I had thought about ordering this too when it was first coming out, but didn’t… the pages themselves were a bit dull and then I had heard about all the missing pages that were cut out and decided to keep my $75 bucks. I really wish they would just shut up and do an Absolute Edition. Death and Funeral would fit nice in one tombstone shaped book and then the return in some kind of special 2 book slipcase…. that I would buy.

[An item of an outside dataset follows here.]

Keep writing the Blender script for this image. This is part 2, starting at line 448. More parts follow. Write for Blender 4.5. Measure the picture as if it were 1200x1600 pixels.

Our only hope is to get an absolute edition of the whole story. As a curiosity, the now defunct Editorial Vid in Mexico published TPBs of The Death of Superman, World without Superman (But in this one, due to a mistake from DC Comics original printing material), they couldn’t add the Justice League Issua that was included in an special called “The Return of Superman”, that was the 500th issue of “Adventures” with the extra pages. Even a colombian magazine called “Semana” did a report way back in 1993 abouth the return of Superman but they were more focused on Gangbuster figthing Colombian drug dealers.
From what I here, the newer omnibus also has problems. Sticking with this one and my poly bagged AoS 500.